Evangile de Jésus-Christ selon saint Marc 8,14-21.
Les disciples avaient oublié de prendre du pain, et ils n'avaient qu'un seul pain avec eux dans la barque.
Jésus leur faisait cette recommandation : « Attention ! Prenez garde au levain des pharisiens et à celui d'Hérode ! »
Ils discutaient entre eux sur ce manque de pain.
Il s'en aperçoit et leur dit : « Pourquoi discutez-vous sur ce manque de pain ? Vous ne voyez pas ? Vous ne comprenez pas encore ? Vous avez le coeur aveuglé ?
Vous avez des yeux et vous ne regardez pas, vous avez des oreilles et vous n'écoutez pas ? Vous ne vous rappelez pas ?
Quand j'ai rompu les cinq pains pour cinq mille hommes, combien avez-vous ramassé de paniers pleins de morceaux ? » Ils lui répondirent : « Douze.

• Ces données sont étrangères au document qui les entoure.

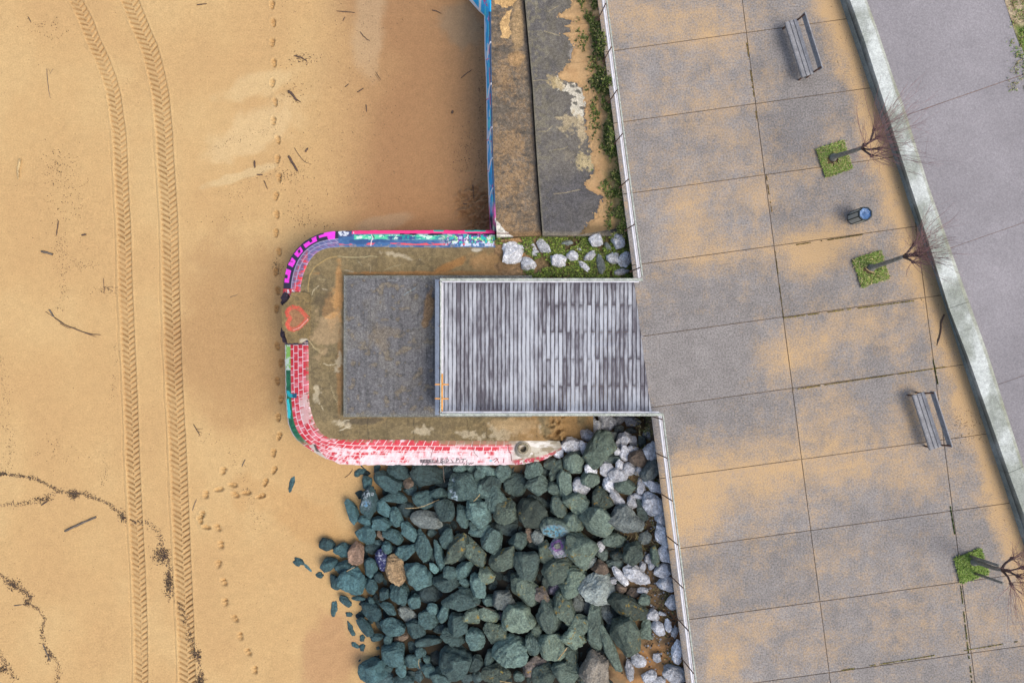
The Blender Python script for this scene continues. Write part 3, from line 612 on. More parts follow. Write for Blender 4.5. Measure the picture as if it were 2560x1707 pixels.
        out = left * (t > .74); pp.mix(out, (140, 196, 96)); pp.mix(out * smooth(.48, .6, n2), (206, 222, 206)); pp.mix(out * (v > 925), (38, 120, 84)); pp.mix(out * (v > 1085), (24, 110, 78)); pp.mix(out * (v > 925) * smooth(.52, .6, n1), (30, 96, 70))
        pp.poly([(716, 976), (722, 976), (727, 984), (741, 983), (742, 994), (733, 995), (726, 993), (719, 990)], (36, 178, 190)); pp.poly([(730, 984), (742, 982), (742, 995), (732, 994)], (24, 96, 124))
        pp.poly([(717, 998), (722, 996), (727, 1030), (726, 1046), (720, 1044)], (60, 210, 214)); pp.mix(left * (t > .965), (206, 200, 200))
        pp.poly([(772, 1115), (782, 1108), (795, 1125), (812, 1140), (818, 1146), (800, 1141)], (206, 200, 188), .95, 4); pp.poly([(782, 1112), (787, 1108), (800, 1130), (792, 1128)], (70, 62, 58), .9, 4)
        pp.poly([(756, 985), (770, 985), (770, 1010), (758, 1008)], (226, 190, 184), .9, 5); pp.poly([(757, 1018), (772, 1018), (774, 1055), (762, 1062)], (228, 176, 172), .85, 4)
        pp.mix((t < .08) * smooth(.4, .6, n2) * .8, (150, 120, 90)); pp.mix(smooth(1085, 1110, u) * (t < .14) * .7, (150, 134, 100))
        r = smooth(1268, 1300, u + 14 * (n2 - .5)); pp.mix(r * smooth(.85, .7, t), (206, 198, 180)); pp.mix(r * smooth(.48, .62, n1), (160, 146, 120)); pp.mix(r * (t < .85) * smooth(.55, .62, n3), (236, 230, 220)); pp.mix(r * smooth(.72, .8, t) * smooth(.45, .55, n2), (196, 70, 84)); pp.mix(smooth(1370, 1400, u) * .7, (138, 130, 112))
        # tag written along the lower edge
        K = (26, 26, 34); zt = lambda pts: [(1040 + x * .16156, 1080 + y * .16156) for x, y in pts]
        for g in ([(72, 470), (72, 425), (100, 430), (85, 447), (105, 462), (72, 470)], [(145, 425), (115, 428), (115, 465), (148, 462)], [(115, 446), (140, 446)], [(160, 468), (160, 422), (192, 430), (165, 446), (195, 458), (160, 468)], [(235, 420), (205, 424), (205, 462), (238, 460)], [(205, 444), (232, 442)], [(262, 415), (255, 460), (345, 455)], [(338, 400), (322, 460)],
                  [(380, 465), (388, 405), (425, 410), (392, 435), (428, 452), (380, 465)], [(450, 420), (446, 460)], [(472, 460), (478, 400), (510, 440), (472, 460)], [(540, 420), (572, 464)], [(620, 460), (628, 402), (665, 412), (628, 436)], [(680, 425), (676, 458)], [(700, 420), (770, 412)], [(735, 416), (722, 462)], [(790, 432), (780, 460)], [(60, 440), (350, 438)],
                  [(90, 505), (105, 472), (200, 476), (400, 474), (735, 472)], [(200, 478), (150, 505)], [(400, 470), (410, 500)], [(735, 505), (752, 476)], [(775, 500), (795, 470)], [(815, 470), (820, 495), (850, 475), (855, 490), (892, 470)]): pp.stroke(zt(g), 1.9 if True else 1, K, .95, .7)
        for d in ((455, 405), (482, 388), (572, 404), (690, 392), (702, 394)): pp.blob(*zt([d])[0], 1.6, 1.6, 0, (200, 40, 60), .9, 0)
        pp.stroke(zt([(1190, 430), (1245, 400), (1280, 470)]), 2, (150, 40, 60)); pp.stroke(zt([(1270, 410), (1215, 462)]), 2, (150, 40, 60)); pp.stroke(zt([(1360, 405), (1350, 470)]), 2, (160, 46, 66)); pp.blob(*zt([(1155, 442)])[0], 4.5, 3, 0, (130, 220, 232), .9, .4)
        pp.stroke(zt([(190, 215), (265, 260), (240, 340), (230, 390)]), 1.3, (110, 40, 44)); pp.stroke(zt([(870, 185), (885, 260), (910, 330), (960, 380)]), 1.3, (110, 60, 50)); pp.stroke(zt([(1425, 190), (1425, 270), (1470, 340), (1478, 440)]), 1.8, (120, 40, 44))
def coping(out, inn, n, m, which):
    a = smooth_line(inn, n, 2); b = smooth_line(out, n, 2)
    A = PA(a[:, 0], a[:, 1], ZP + .012); B = PA(b[:, 0], b[:, 1], ZE)
    t = np.linspace(0, 1, m); prof = ZP + .012 - (ZP + .012 - ZE) * (t ** 1.25)
    G = A[:, None] * (1 - t)[None, :, None] + B[:, None] * t[None, :, None]; G[..., 2] = prof[None]
    uu, vv = UV(G); nz = fbm(uu / 12, vv / 12, 4) - .5; G[..., 2] += .03 * nz * t[None]; dirn = B - A; dirn[:, 2] = 0
    G += (dirn[:, None] * (.05 * (fbm(uu / 10 + 40, vv / 10, 3) - .5) * smooth(.8, 1, t)[None])[..., None])
    s = np.r_[0, np.cumsum(np.linalg.norm(np.diff((A + B) / 2, axis=0), axis=1))]
    uu, vv = UV(G.reshape(-1, 3)); pp = Paint(uu, vv, (150, 140, 120), .62 if which == 's' else .9); coping_paint(pp, np.repeat(s, m), np.tile(t, n), which)
    lip = G[:, :1] - dirn[:, None] * .07 + np.array([0, 0, -.03]); low = G[:, -1:].copy(); low[..., 2] = -.6; low -= dirn[:, None] * .05
    Gf = np.concatenate([lip, G, low], 1); c = pp.c.reshape(n, m, 3); cf = np.concatenate([c[:, :1], c, c[:, -1:] * .0 + alb(150, 110, 110)], 1)
    V = Gf.reshape(-1, 3); Fc = grid_faces(n, m + 2)
    f = Fc[(n // 2) * (m + 1) + m // 2]; nn = np.cross(V[f[1]] - V[f[0]], V[f[2]] - V[f[0]])
    if nn[2] < 0: Fc = Fc[:, ::-1].copy()
    return mesh_np("coping", V, Fc, M['paint'], bunk, cf.reshape(-1, 3))
c1 = coping(OUT_N, IN_N, 700, 40, 'n'); c1["label"] = "coping painted pink, blue and green with pink block letters on the curve"
c2 = coping(OUT_W, IN_W, 120, 40, 'w'); c2["label"] = "broken dark stretch of coping under the heart slab"
c3 = coping(OUT_S, IN_S, 1050, 46, 's'); c3["label"] = "coping painted with red and white brickwork"
# platform top
An = smooth_line(IN_N[::-1], 200, 2); As = smooth_line(IN_S, 200, 2)
nor = np.r_[[(752, 800)], An, [(1330, 617), (1480, 640)]]; sou = np.r_[[(752, 800)], [(765, 862)], As, [(1490, 1106)]]
nor = nor[np.r_[True, np.diff(nor[:, 0]) > -50]]
G = ruled(PA(nor[:, 0], nor[:, 1], ZP), PA(sou[:, 0], sou[:, 1], ZP), 400, 260)
uu, vv = UV(G); G[..., 2] += .02 * (fbm(uu / 40, vv / 40, 4) - .5) - .05 * smooth(1240, 1300, uu) * (vv < 860) - .7 * smooth(1360, 1428, uu + 60 * (fbm(uu / 16, vv / 16, 3) - .5)) * (vv > 860)
p_ = Paint(uu, vv, (134, 119, 88)); u, v = p_.u, p_.v; n1, n2, n3 = fbm(u / 34, v / 34, 4), fbm(u / 10, v / 10, 4), fbm(u / 60 + 3, v / 60, 4)
p_.mix(.6 * smooth(.48, .64, n1), (116, 104, 74)); p_.mix(.5 * smooth(.55, .4, n3), (148, 128, 90)); p_.mix(.45 * smooth(.54, .66, n2), (98, 88, 68)); p_.mix(.35 * smooth(.5, .62, fbm(u / 5, v / 5, 3)), (160, 142, 104))
p_.blob(835, 770, 26, 60, 0, (206, 160, 104), .9, .8); p_.blob(848, 720, 12, 70, 0, (196, 150, 96), .8, .5); p_.blob(815, 830, 40, 60, 0, (180, 154, 116), .8, .9); p_.blob(850, 930, 10, 110, 0, (170, 130, 86), .7, .4); p_.blob(810, 760, 30, 40, 0, (96, 84, 66), .6, .9)
p_.blob(1060, 683, 260, 6, 0, (176, 128, 78), .8, .5); p_.blob(1125, 665, 70, 13, -24, (176, 128, 76), .95, .5); p_.blob(1260, 660, 90, 40, 0, (188, 144, 96), .8, .6); p_.mix(.5 * smooth(1060, 1240, u) * (v < 690), (150, 124, 84))
for b in ((790, 985, 12, 26), (845, 905, 10, 22), (1180, 1090, 40, 12), (1250, 1080, 30, 20), (1060, 1080, 26, 14), (1310, 1070, 40, 16), (856, 1060, 24, 8), (1000, 640, 40, 6)): p_.blob(*b, 10, (202, 188, 156), .75, 1.1, 10)
p_.mix(.75 * smooth(1220, 1330, u) * (v > 1030) * smooth(.3, .5, n1), (176, 140, 92)); p_.blob(900, 1052, 60, 10, 0, (92, 84, 72), .7, .7); p_.blob(1280, 1060, 90, 18, 0, (186, 160, 118), .8, .7); p_.blob(1190, 625, 22, 7, 0, (206, 200, 180), .8, .8)
CR = [(zz([(420, 780), (415, 700), (432, 590), (500, 490), (620, 410), (680, 388), (760, 372)]), 2.4, (188, 160, 104)), (zz([(760, 372), (900, 382), (1020, 380), (1210, 378)]), 1.8, (196, 184, 140)), (zz([(1210, 380), (1400, 384), (1600, 380), (1900, 384)]), 1.2, (158, 142, 100)), (zz([(430, 800), (432, 900), (435, 1060), (432, 1180), (415, 1330)]), 2.2, (92, 80, 60)),
      (zz([(460, 820), (480, 760), (540, 710)]), 1.8, (200, 186, 150)), (zz([(540, 640), (620, 640)]), 1.3, (180, 164, 124)), (zz([(580, 745), (635, 760)]), 1.6, (196, 182, 150)), (zz([(840, 530), (890, 545), (940, 556)]), 1.6, (190, 178, 150)), (zz([(980, 420), (1040, 480)]), 1.2, (170, 160, 130)), (zz([(1130, 560), (1140, 500), (1110, 460)]), 1.3, (176, 162, 130)), (zz([(1300, 530), (1400, 490), (1480, 470)]), 1.3, (170, 160, 124)), (zz([(415, 1330), (480, 1420), (560, 1490), (600, 1460)]), 1.6, (194, 176, 130)),
      (zz([(400, 50), (460, 120), (520, 160)], 680, 840, .2296), 1.5, (196, 178, 134)), (zz([(540, 760), (560, 810)], 680, 840, .2296), 1.5, (196, 184, 150)), (zz([(560, 300), (620, 320), (700, 300)], 680, 840, .2296), 2, (206, 194, 160)), (zz([(640, 540), (680, 660), (715, 740)], 680, 840, .2296), 1.3, (190, 176, 136)), (zz([(730, 970), (790, 920), (840, 915)], 680, 840, .2296), 2, (210, 200, 170)), (zz([(740, 1025), (850, 980)], 680, 840, .2296), 2, (214, 204, 176)), (zz([(1045, 890), (1040, 1000), (1050, 1120)], 680, 840, .2296), 1.6, (84, 76, 62)), (zz([(1250, 900), (1255, 1130)], 680, 840, .2296), 1.4, (90, 82, 66)), (zz([(1540, 890), (1545, 1140)], 680, 840, .2296), 1.4, (88, 80, 66)), (zz([(1850, 900), (1865, 1140)], 680, 840, .2296), 1.2, (120, 106, 80)),
      (zz([(345, 720), (360, 900), (390, 950)], 1080, 860, .2551), 1.5, (96, 84, 62)), (zz([(530, 780), (540, 930)], 1080, 860, .2551), 1.3, (100, 88, 66)), (zz([(700, 800), (690, 930)], 1080, 860, .2551), 1.3, (110, 96, 70)), (zz([(1030, 780), (1030, 930)], 1080, 860, .2551), 1.3, (110, 96, 70)), (zz([(100, 740), (110, 940)], 1080, 860, .2551), 1.2, (110, 96, 70))]
for pts, w, rgb in CR:
    q = resample(pts, 14); q[1:-1] += rng.normal(0, .9, (12, 2)); p_.stroke([tuple(k) for k in q], w, rgb, .85, .6)
p_.mix(.5 * smooth(8, 1, np.abs(v - 617)) * (u > 850) * (u < 1240), (124, 112, 88))
o = mesh_np("platform", G.reshape(-1, 3), up_facing(G.reshape(-1, 3), grid_faces(400, 260)), M['concrete'], bunk, p_.c)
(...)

- Et quand j'en ai rompu sept pour quatre mille, combien avez-vous rempli de corbeilles en ramassant les morceaux ? » Ils lui répondirent : « Sept. »
Il leur disait : « Vous ne comprenez pas encore ? »

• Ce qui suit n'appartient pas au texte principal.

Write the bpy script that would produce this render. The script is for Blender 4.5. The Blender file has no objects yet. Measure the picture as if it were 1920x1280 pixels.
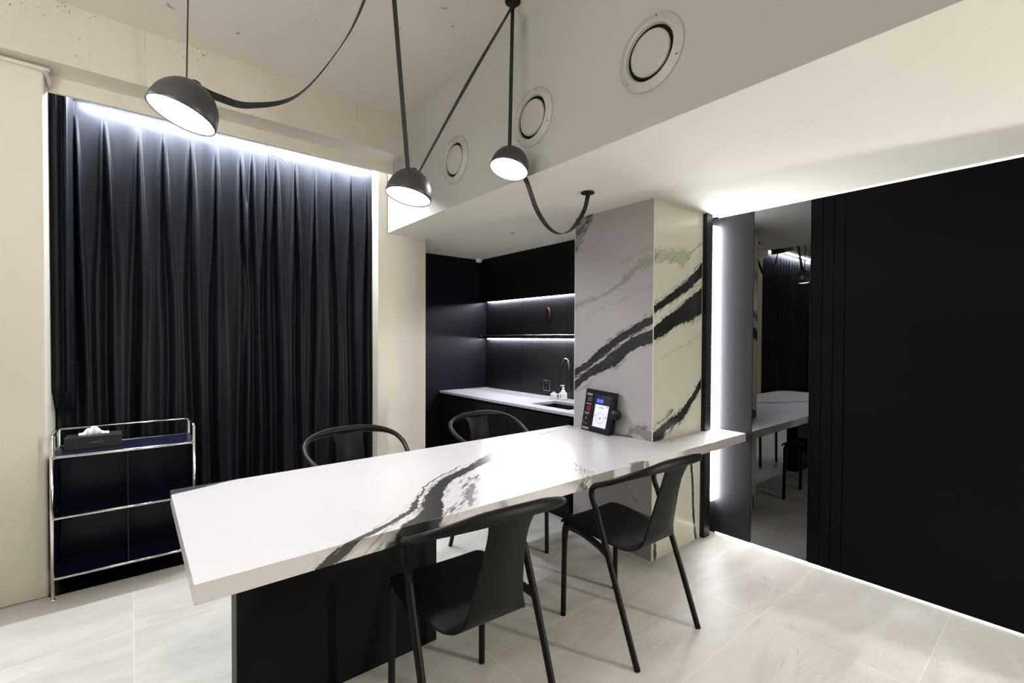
import bpy, bmesh, math, random
from mathutils import Vector, Matrix, noise as mnoise
random.seed(7)
S = bpy.context.scene
C = S.collection
V = Vector
PI = math.pi

# ------------------------------------------------------------------ camera
cam_d = bpy.data.cameras.new('camera'); cam = bpy.data.objects.new('camera', cam_d); C.objects.link(cam)
yaw, pit, rol = math.radians(50.73407), math.radians(.8608), math.radians(.2581)
fwd = V((math.cos(yaw)*math.cos(pit), math.sin(yaw)*math.cos(pit), -math.sin(pit)))
rt = V((math.sin(yaw), -math.cos(yaw), 0)); up = rt.cross(fwd)
r2 = math.cos(rol)*rt + math.sin(rol)*up; u2 = -math.sin(rol)*rt + math.cos(rol)*up
m = Matrix((r2, u2, -fwd)).transposed().to_4x4(); m.translation = V((0, 0, 1.4))
cam.matrix_world = m
cam_d.sensor_width = 36; cam_d.lens = 872.372/1920*36; cam_d.shift_y = 7.56/1920; cam_d.clip_start = .02
S.camera = cam
S.view_settings.view_transform = 'Standard'; S.view_settings.look = 'None'; S.view_settings.gamma = 1
S.view_settings.use_curve_mapping = False; S.view_settings.exposure = 0.27
w = bpy.data.worlds.new('world'); S.world = w; w.use_nodes = True
w.node_tree.nodes['Background'].inputs[0].default_value = (.02, .02, .022, 1)

# ------------------------------------------------------------------ materials
class NT:
    def __init__(s, name):
        s.m = bpy.data.materials.new(name); s.m.use_nodes = True; s.t = s.m.node_tree
        s.b = s.t.nodes['Principled BSDF']
    def n(s, typ, **kw):
        x = s.t.nodes.new(typ)
        for k, v in kw.items(): setattr(x, k, v)
        return x
    def set(s, sock, v):
        if isinstance(v, bpy.types.NodeSocket): s.t.links.new(v, sock)
        else:
            try: sock.default_value = v
            except Exception: sock.default_value = (v[0], v[1], v[2], 1)
    def M(s, op, a, b=0, c=0, clamp=False):
        x = s.n('ShaderNodeMath', operation=op, use_clamp=clamp)
        s.set(x.inputs[0], a); s.set(x.inputs[1], b); s.set(x.inputs[2], c)
        return x.outputs[0]
    def ss(s, v, lo, hi, a=0., b=1.):
        x = s.n('ShaderNodeMapRange', interpolation_type='SMOOTHSTEP')
        s.set(x.inputs[0], v); s.set(x.inputs[1], lo); s.set(x.inputs[2], hi); s.set(x.inputs[3], a); s.set(x.inputs[4], b)
        return x.outputs[0]
    def lin(s, v, lo, hi, a=0., b=1.):
        x = s.n('ShaderNodeMapRange')
        s.set(x.inputs[0], v); s.set(x.inputs[1], lo); s.set(x.inputs[2], hi); s.set(x.inputs[3], a); s.set(x.inputs[4], b)
        return x.outputs[0]
    def noise(s, vec, scale, detail=3, rough=.55, dist=0, out=0):
        x = s.n('ShaderNodeTexNoise'); s.set(x.inputs['Vector'], vec)
        x.inputs['Scale'].default_value = scale; x.inputs['Detail'].default_value = detail
        x.inputs['Roughness'].default_value = rough; x.inputs['Distortion'].default_value = dist
        return x.outputs[out]
    def pos(s): return s.n('ShaderNodeNewGeometry').outputs['Position']
    def xyz(s, v):
        x = s.n('ShaderNodeSeparateXYZ'); s.set(x.inputs[0], v); return x.outputs
    def comb(s, a, b, c):
        x = s.n('ShaderNodeCombineXYZ'); s.set(x.inputs[0], a); s.set(x.inputs[1], b); s.set(x.inputs[2], c); return x.outputs[0]
    def mix(s, f, a, b):
        x = s.n('ShaderNodeMix', data_type='RGBA'); s.set(x.inputs[0], f); s.set(x.inputs[6], col(a) if isinstance(a, tuple) else a); s.set(x.inputs[7], col(b) if isinstance(b, tuple) else b)
        return x.outputs[2]
    def bump(s, h, strength=.3, dist=.005):
        x = s.n('ShaderNodeBump'); x.inputs['Strength'].default_value = strength; x.inputs['Distance'].default_value = dist
        s.set(x.inputs['Height'], h); s.set(s.b.inputs['Normal'], x.outputs[0])
    def curve(s, v, pts):     # pts in 0..1
        x = s.n('ShaderNodeFloatCurve'); cv = x.mapping.curves[0]
        cv.points[0].location = pts[0]; cv.points[-1].location = pts[-1]
        for p in pts[1:-1]: cv.points.new(*p)
        for p in cv.points: p.handle_type = 'AUTO_CLAMPED'
        x.mapping.update(); s.set(x.inputs[1], v); return x.outputs[0]
def col(c): return (c[0], c[1], c[2], 1)
def mat(name, c, rough=.5, metal=0, spec=.5, bump=None, var=0, **kw):
    t = NT(name); b = t.b
    b.inputs['Base Color'].default_value = col(c); b.inputs['Roughness'].default_value = rough
    b.inputs['Metallic'].default_value = metal; b.inputs['Specular IOR Level'].default_value = spec
    p = t.n('ShaderNodeTexCoord').outputs['Object']
    if var:
        nz = t.noise(p, 6, 3)
        t.set(b.inputs['Base Color'], t.mix(nz, tuple(x*(1-var) for x in c), tuple(min(1, x*(1+var)) for x in c)))
    if bump: t.bump(t.noise(p, bump[0], 3), bump[1], bump[2] if len(bump) > 2 else .002)
    for k, v in kw.items(): t.set(b.inputs[k], v)
    return t.m
def emis(name, c, s):
    t = NT(name); b = t.b
    b.inputs['Base Color'].default_value = (0, 0, 0, 1)
    b.inputs['Emission Color'].default_value = col(c); b.inputs['Emission Strength'].default_value = s
    return t.m

CREAM = (.62, .58, .49)
def plaster():
    t = NT('painted_plaster'); p = t.pos()
    n1 = t.noise(p, 1.3, 4); n2 = t.noise(p, 9, 5)
    c = t.mix(n1, (.60, .565, .475), (.67, .635, .55))
    t.set(t.b.inputs['Base Color'], c); t.b.inputs['Roughness'].default_value = .55; t.b.inputs['Specular IOR Level'].default_value = .35
    t.bump(t.M('ADD', t.M('MULTIPLY', n2, .5), t.noise(p, 60, 3)), .18, .003)
    return t.m
def concrete():
    t = NT('painted_concrete'); p = t.pos()
    n1 = t.noise(p, 2, 4)
    base = t.mix(n1, (.55, .505, .425), (.62, .58, .50))
    # pits and cracks in the painted shuttered concrete
    big = t.noise(p, 2.3, 2, .5)
    pit = t.M('MULTIPLY', t.ss(t.noise(p, 75, 2, .5), .655, .69), t.ss(big, .48, .6))
    st = t.n('ShaderNodeMapping'); t.set(st.inputs[0], p); st.inputs['Scale'].default_value = (9, 9, 50)
    pit2 = t.M('MULTIPLY', t.ss(t.noise(st.outputs[0], 1.6, 3, .6), .74, .77), t.ss(t.noise(p, 5, 2), .5, .6))
    pit = t.M('MAXIMUM', pit, pit2)
    X, Y, Z = t.xyz(p)[:3]
    # board joint lines
    wob = t.M('MULTIPLY', t.M('SUBTRACT', t.noise(p, 3, 3), .5), .05)
    fr = t.M('ABSOLUTE', t.M('SUBTRACT', t.M('FRACT', t.M('ADD', t.M('DIVIDE', t.M('ADD', X, wob), .61), .38)), .5))
    joint = t.M('MULTIPLY', t.ss(fr, 0, .006, 1, 0), t.ss(t.noise(p, 12, 2), .42, .6))
    d = t.M('MAXIMUM', t.M('MULTIPLY', pit, .75), t.M('MULTIPLY', joint, .35))
    t.set(t.b.inputs['Base Color'], t.mix(d, base, (.10, .09, .08)))
    t.b.inputs['Roughness'].default_value = .6
    h = t.M('SUBTRACT', t.M('ADD', t.noise(p, 3.1, 4), t.M('MULTIPLY', t.noise(p, 40, 4), .3)), t.M('MULTIPLY', d, 1.2))
    t.bump(h, .35, .006)
    return t.m
def slab():
    t = NT('painted_slab'); p = t.pos()
    base = t.mix(t.noise(p, 1.7, 3), (.56, .52, .46), (.61, .575, .51))
    sp = t.M('MULTIPLY', t.ss(t.noise(p, 17, 1.5, .5), .73, .755), t.ss(t.noise(p, 2.1, 2), .5, .56))
    t.set(t.b.inputs['Base Color'], t.mix(t.M('MULTIPLY', sp, .6), base, (.16, .14, .12)))
    t.b.inputs['Roughness'].default_value = .6
    t.bump(t.M('SUBTRACT', t.noise(p, 14, 4), sp), .12, .004)
    return t.m
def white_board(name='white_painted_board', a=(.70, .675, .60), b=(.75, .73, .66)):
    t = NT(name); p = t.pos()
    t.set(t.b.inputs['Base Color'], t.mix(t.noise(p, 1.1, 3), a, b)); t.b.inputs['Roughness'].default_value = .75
    t.b.inputs['Specular IOR Level'].default_value = .12
    t.bump(t.noise(p, 5, 3), .04, .004); return t.m

def floor_mat():
    t = NT('porcelain_floor_tile'); p = t.pos(); X, Y, Z = t.xyz(p)[:3]
    fx = t.M('DIVIDE', X, 1.221); fy = t.M('DIVIDE', t.M('SUBTRACT', Y, .402), .61)
    cx = t.M('FLOOR', fx); cy = t.M('FLOOR', fy)
    wn = t.n('ShaderNodeTexWhiteNoise', noise_dimensions='3D'); t.set(wn.inputs[0], t.comb(cx, cy, 3.1))
    dx = t.M('MULTIPLY', t.M('ABSOLUTE', t.M('SUBTRACT', t.M('FRACT', t.M('ADD', fx, .5)), .5)), 1.221)
    dy = t.M('MULTIPLY', t.M('ABSOLUTE', t.M('SUBTRACT', t.M('FRACT', t.M('ADD', fy, .5)), .5)), .61)
    j = t.ss(t.M('MINIMUM', dx, dy), .0012, .0030, 1, 0)
    off = t.n('ShaderNodeVectorMath', operation='MULTIPLY_ADD'); t.set(off.inputs[0], wn.outputs[1]); off.inputs[1].default_value = (7, 7, 7); t.set(off.inputs[2], p)
    q = off.outputs[0]
    mp = t.n('ShaderNodeMapping'); t.set(mp.inputs[0], q); mp.inputs['Rotation'].default_value = (0, 0, .6); mp.inputs['Scale'].default_value = (1.2, 3.4, 1)
    cloud = t.noise(mp.outputs[0], 1.6, 5, .6, .8)
    base = t.mix(t.ss(cloud, .3, .7), (.50, .475, .43), (.60, .58, .54))
    vn = t.noise(mp.outputs[0], 2.1, 5, .6, 1.2)
    vein = t.M('MULTIPLY', t.ss(t.M('ABSOLUTE', t.M('SUBTRACT', vn, .5)), 0, .012, 1, 0), t.ss(t.noise(q, 3, 2), .5, .68))
    base = t.mix(t.M('MULTIPLY', vein, .45), base, (.30, .29, .27))
    base = t.mix(t.M('MULTIPLY', j, .5), base, (.74, .71, .64))
    t.set(t.b.inputs['Base Color'], base)
    t.set(t.b.inputs['Roughness'], t.lin(cloud, .2, .8, .40, .52)); t.b.inputs['Specular IOR Level'].default_value = .35
    t.bump(t.M('SUBTRACT', t.M('MULTIPLY', t.noise(p, 25, 3), .15), j), .15, .002)
    return t.m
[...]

Il y a le levain des pharisiens et le levain d'Hérode. Ensuite, tout simplement, il y a le manque de pain dont tous s'inquiètent bien plus que de ces deux levains...
Le levain des pharisiens, c'est la tentation de figer sa foi dans la pratique. C'est, je crois, le fait de se dire: je prie souvent, je participe à un Rosaire régulièrement, je donne à la quête, je me confesse une fois le mois, je communie avec toutes les marques de respect recommandées, je lis des revues, je suis un catholique pratiquant.
Le chrétien qui met sa foi dans ses pratique se persuade qu'ainsi il est "en ordre" et donc que rien ne peut lui arriver. (En réalité, Dieu se "doit" de le protéger - et plus encore, de lui donner la réussite dans toutes ses entreprises.) Pour le reste, les pratiques peuvent être différentes dans le détail, la liturgie aussi, le danger de geler sa foi dans sa pratique demeure pour tous.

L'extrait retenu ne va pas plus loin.